Он был в добродушном настроении, но, как хитрый лис, не задавал вопросов, а лишь непрерывно говорил о себе. Он сказал, что не считает себя настоящим жандармом, так как охрана границы не имеет никакого отношения к политике.
– Мое дело, – сказал он, – ловить контрабандистов и сажать в тюрьму хищников. Проживя на одном месте несколько лет, жандармы завязывают дружбу с местными жителями и не так ревностно исполняют свои обязанности. Из-за этого после пяти лет службы в одном месте их переводят в другое. Само собой, когда ты обзаводишься семьей и домом с курами и коровой, тебе нельзя ссориться с окружающими, а то твое хозяйство могут подпалить. Но если у тебя ничего нет, то тебе и бояться нечего. Мне интересно только одно – ловить людей и сажать их в тюрьму.
Вероятно, я проспала весь путь, потому что ничего не помню. Я забыла, куда меня привезли вначале, но наконец мы добрались до тюрьмы и я оказалась в светлой, сухой одиночной камере в женском отделении.
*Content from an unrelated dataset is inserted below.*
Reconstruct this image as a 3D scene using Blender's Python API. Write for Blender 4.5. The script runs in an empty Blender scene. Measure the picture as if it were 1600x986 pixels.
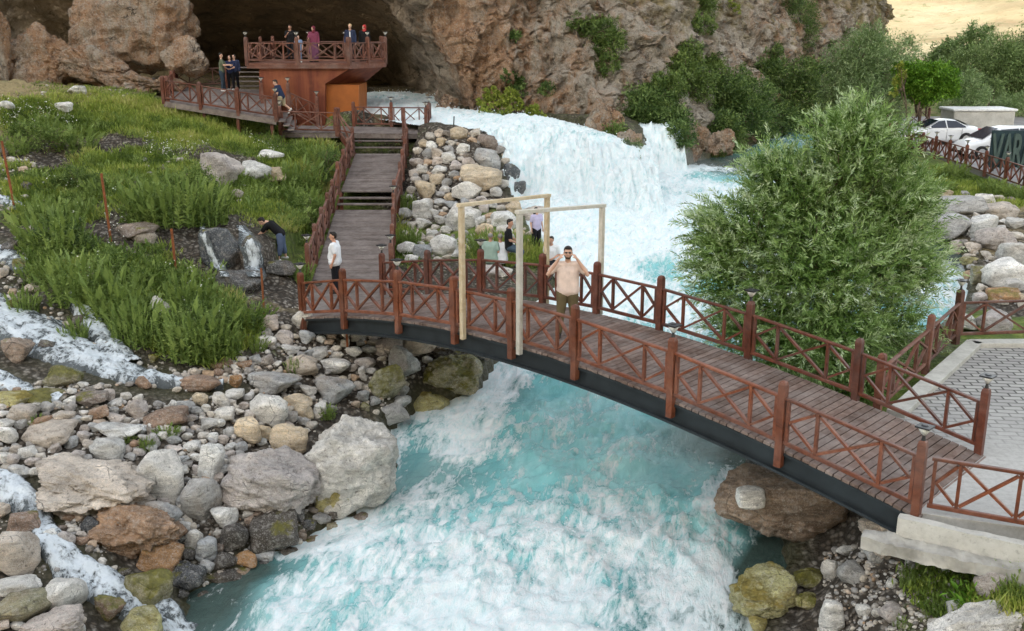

Узницам была любопытна новая заключенная, которую окружала такая тайна. Официально я по-прежнему была Фекла Косая, неграмотная крестьянка, но начальство уже давно поняло, что это неправда, и тщательно изучало показания некоего Ларионова, арестованного в Киеве, – презренного негодяя, который в попытках спасти себя совершал всяческие поступки, мерзкие и недостойные в глазах не только революционеров, но и властей.
Приближался ноябрь. Я не мылась с самого лета. Пришлось напомнить властям, что согласно правилам я имею право на баню каждые две недели. Однако в этом мне было отказано, и я очень страдала от грязи. Со мной обращались так, как правила предписывали в отношении крестьян.